Angoel (angoel) wrote,

Truth in Advertising

There is something inherently off-putting for me in overblown advertising. Case in point, yesterday I went into Lush. Now Lush have a wide range of soap products which I'm sure I'd be more interested in if the blurb read something like 'soap with chamomile and eucalyptus - to give you a bit of the lift'. Instead we have things like 'Happy soap! Made by happy people, for happy people!'.

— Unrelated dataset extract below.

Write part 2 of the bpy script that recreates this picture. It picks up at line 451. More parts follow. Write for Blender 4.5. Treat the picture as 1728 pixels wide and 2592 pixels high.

This tells me little about the soap. It also creates distrubing mental images - while I like 'happy people!', why are they so happy? Are not-sufficiently happy people banned from making it. Maybe they're segregated in the morning - "Mandy - how do you feel? Good, good - then you're making happy soap this morning". But what if there are no happy employees and happy soap needs to be made? Perhaps they have drugs to ensure happyness? Perhaps all their employees are hooked, and to ensure that the soap's only used by happy people, they're putting drugs into the soap. Or maybe the soap is plain, mediocre soap, and they're relying on false advertising - after all, happy people are less likely to complain about it than miserable gits.

I could go on. There's 'skinny dip' - the soap for people who don't wear clothing when having a bath. There are stocking-filler Christmas products for people who want to have soap they can only use once a year. There's a whole range of stuff that promise by implication or otherwise to turn you (and presumably your partner) into unstoppable love machines. (Strangely, they don't really mention the problems caused if it only works for one of the two people.)

In many ways it's fair enough. It must be hard to have a shop full of, when it comes down to it, pretty similar products - and the mild-mannered labels that I prefer would probably soon run out of inspiration and turn into "Yet another bar of soap, but with a bit more Jasmine this time". And I doubt that I'd buy *that* much there, so the fact that I, and others like me, have been put off probably doesn't really matter in the face of the people who are drawn in by the overblown descriptions. It's just that I can't shake the feeling that if it had been toned down a bit more, there'd be some stuff there I'd be interested in.

As is, I have half a mind to try the 'Geo Phyzz' bath bomb. It promises to contain volcanic stuff and to fizz when dropped into the bath. These are claims that I can believe in - I'm sure it'll do exactly what it says on the tin. Perfect.

[Edit: Feeling in an expansive mood, I decided to buy myself the Geo Fizz, only to discover that it was actually a Geo Phyzz. Ergo, the post has been updated.]